The Fitness Dip – The last few seconds of hard work for muscle growth and fitness improvement
This is an excerpt from from the short book, The Dip by Seth Godin (amazon) (audiobook)
This is a great analogy for how to push yourself. It’s from one of my favorite writers. I promise you’ll get something from it. This is totally worth sharing.
“Every time Men’s Health magazine puts a picture of a guy with washboard abs on the cover of newsstands, sales go up. Why? Well if everyone had washboard abs it’s unlikely that men would buy a magazine that taught them how to get that physique. The very scarcity of this attribute makes it attractive.

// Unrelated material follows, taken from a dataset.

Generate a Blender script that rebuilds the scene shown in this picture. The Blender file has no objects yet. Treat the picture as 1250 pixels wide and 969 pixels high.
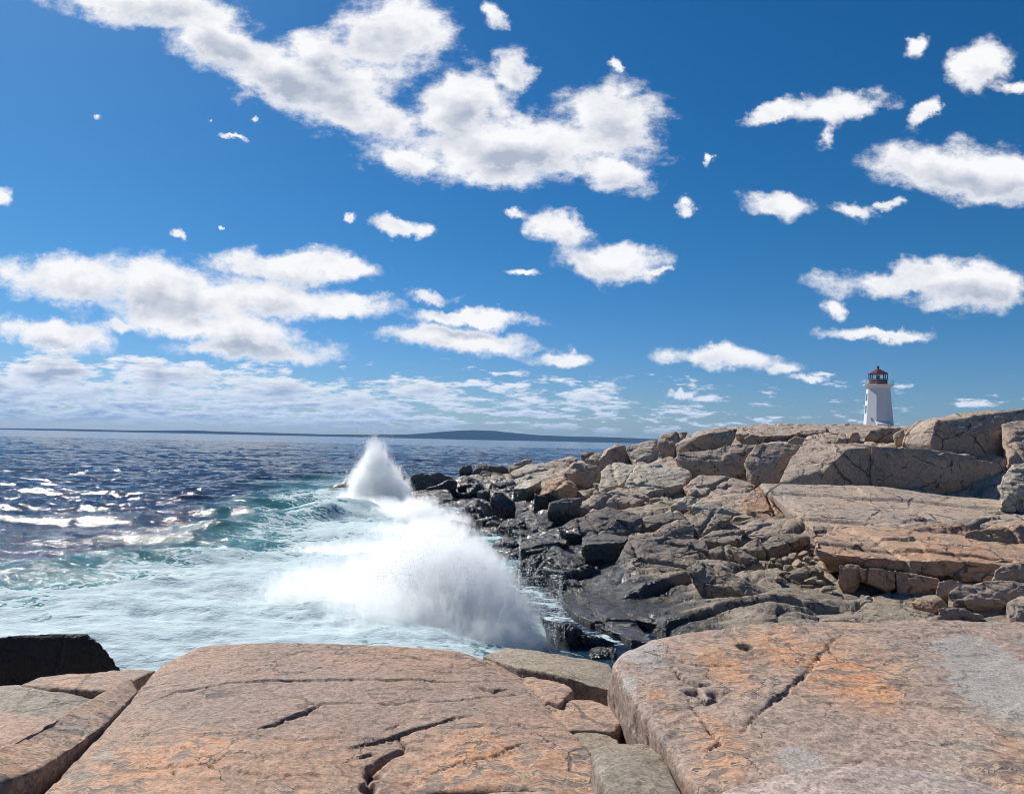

Weight training is a fascinating science. Basically, you do a minute or two of work for no reason other than to tire out your muscle so that the last few seconds of work will cause that muscle to grow. Like most people, all day long, everyday you use your muscles. But they don’t grow. You don’t look like Mr. Universe because you quit just before the moment when the stress causes them to start growing, it’s the natural thing to do. Because an exhausted muscle feels unsafe and it hurts.
People who train successfully pay their dues for the first minute or two then get all the benefits at the very end. Unsuccessful trainers pay the same dues, but stop a few seconds too early. It’s human nature to quit when it hurts. But it’s that reflex that creates scarcity. The challenge is simple, quitting before you hit the dip is a bad idea.
If the journey you started was worth doing then quitting just wastes the time you’ve already invested. Quit in the dip often enough and you’ll find yourself a serial quitter. Starting many things but accomplishing little.
Simple. If you can’t make it through the dip, don’t start. If you can embrace that simple rule you’ll be a lot choosier about which journeys you start.”